Пятницкая с Головиным посадили меня на самолёт, и я вернулся во Францию. Отныне жизнь наша стала не только парижской. Теперь Париж – Москва, Москва – Париж. Это продолжалось в течение пяти лет, пока мы окончательно не вернулись в Россию. Эмигранты расспрашивали меня о том, как там, хотя некоторые из них раньше меня уже успели побывать в Союзе, и воспринимали мои рассказы каждый по-своему. Но что-то общее было.
* * *
После некоторого перерыва в Париже, я вновь вернулся в Москву. Состоялось несколько встреч, и я уже увидел картину жизни своих друзей, соратников по Южинскому, узнал, что с ними случилось, как они изменились. Например, Алексей Лобанов, очень вдумчивый и лихой слушатель моих рассказов на Южинском, стал дьяконом православной церкви. Мы встретились, он был по-прежнему эмоционален, напряжён, словно не переставал искать некую ускользающую высшую истину. Выпили с ним пива в Сокольниках, и как-то всё с ним улеглось.
Таня Гражданкина развелась с мужем, но оставалась прежней и только восклицала при встрече со мной: «Какие люди меня окружали!» Она имела в виду 60-е годы. Ведь салон Сержа Гражданкина, первого мужа Тани, был довольно близок по духу Южинскому, настолько, насколько возможно. Серж был весьма самостоятельный человек.

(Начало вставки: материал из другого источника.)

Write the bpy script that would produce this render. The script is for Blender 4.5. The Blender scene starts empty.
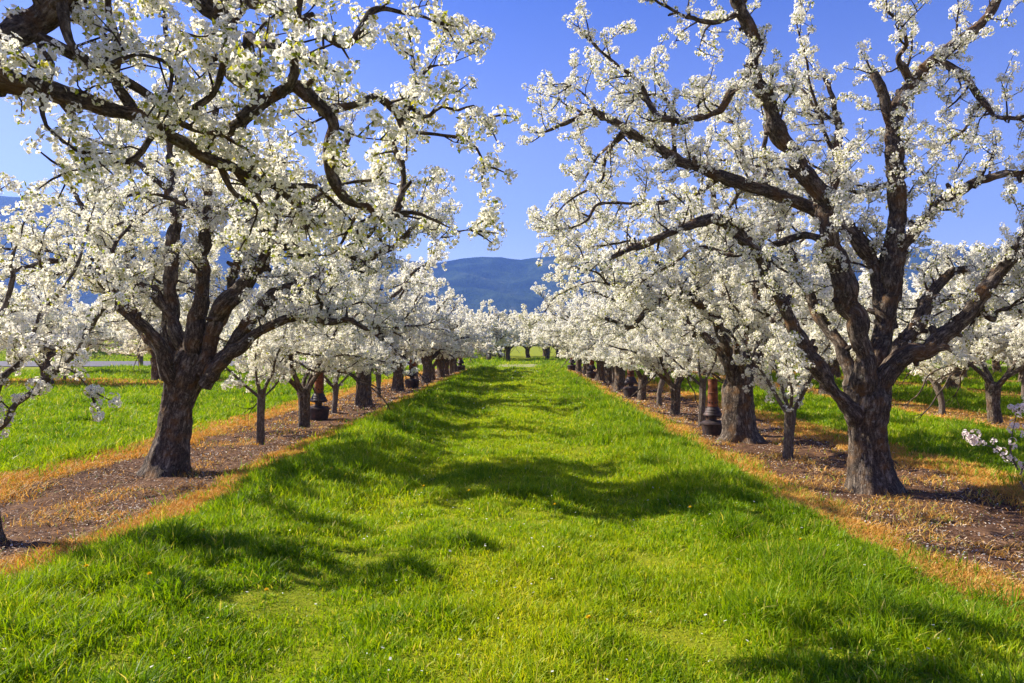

У Ларисы Пятницкой родился мальчик, Юрасик. Она представила его мне. Всё это время она проводила среди художников, участвуя в организации свободных художников, которая допускалась даже в советское время. Она стала официальным художником гораздо легче, чем поэтом и писателем. Слово обладает большей силой – как созидательной, так и разрушительной, поэтому его боятся. Она вспоминала Толю Зверева, который умер в начале 80-х, вспоминала, что во время его алкогольных и душевных приключений в его кармане лежала заветная записка от союза художников, сообщающая, что он представляет собой национальную ценность. Записка была нужна на случай попадания в вытрезвитель или в милицию. Но дикий разгул не мешал Толе Звереву быть таким же глубинно талантливым, каким он был всегда. Алкоголь, увы, разрушал его, но разрушал физически.